Sustainability Comparison

Glencore plc vs Rio Tinto Sustainability: SINK Score Comparison

Rio Tinto scores 3 points higher than Glencore plc on SINK's sustainability index.

Question-by-question

How each category compares

Category
Glencore
Rio
Carbon Footprint — Operations
7/10
7/10
Carbon Footprint — Supply Chain
5/10
5/10
Emissions Trajectory
4/10
3/10
Energy Source
1/10
6/10
Nature & Biodiversity Impact
3/10
3/10
Resource Use & Waste
2/10
3/10
Water Impact
4/10
4/10
Targets & Commitments
2/10
3/10
Transparency & Accountability
6/10
6/10
Controversies & Red Flags
1/10
0/10
Frequently asked

Glencore plc vs Rio Tinto, answered.

Which is more sustainable, Glencore plc or Rio Tinto?

Rio Tinto is more sustainable according to SINK's open sustainability index, scoring 20/100 vs Glencore plc's 17/100 — a difference of 3 points.

What is Glencore plc's SINK sustainability score?

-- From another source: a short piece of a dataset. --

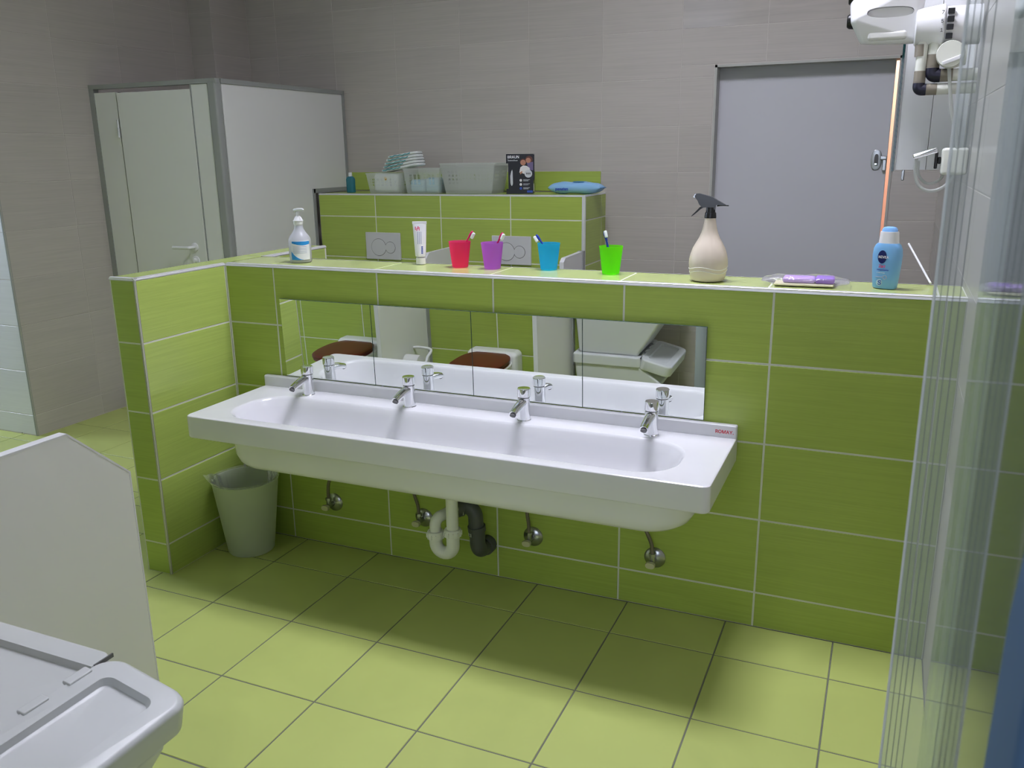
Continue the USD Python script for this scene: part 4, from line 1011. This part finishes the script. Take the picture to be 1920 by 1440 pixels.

Glencore plc scores 17/100 on the SINK sustainability index (Significant gaps). Glencore operates one of the world's largest mining portfolios with massive absolute emissions (416 Mt CO2e in 2024) and negligible renewable energy adoption (3.5%). Despite 25% emissions reductions since 2019, the company undermines its own trajectory by acquiring $7 billion in steelmaking coal assets. Unresolved corruption convictions, active greenwashing complaints, and climate policy obstruction define its record.

What is Rio Tinto's SINK sustainability score?

Rio Tinto scores 20/100 on the SINK sustainability index (Significant gaps). Rio Tinto is a major diversified miner with high absolute emissions (31.5 Mt CO₂e Scope 1&2, 575.7 Mt Scope 3), stalled progress on climate targets, and no Scope 3 reduction plan. The company faces documented water pollution fines, the Juukan Gorge sacred site destruction, and active anti-climate lobbying—contradicting public sustainability claims.

How does SINK compare Glencore plc and Rio Tinto?

Both companies are rated on the same 10-question SINK rubric: Scope 1/2/3 carbon footprint, energy source, nature and biodiversity, resource use, water, emissions trajectory, science-based targets, transparency, and controversies. Scores are 0–100, based on public data, and fully reproducible.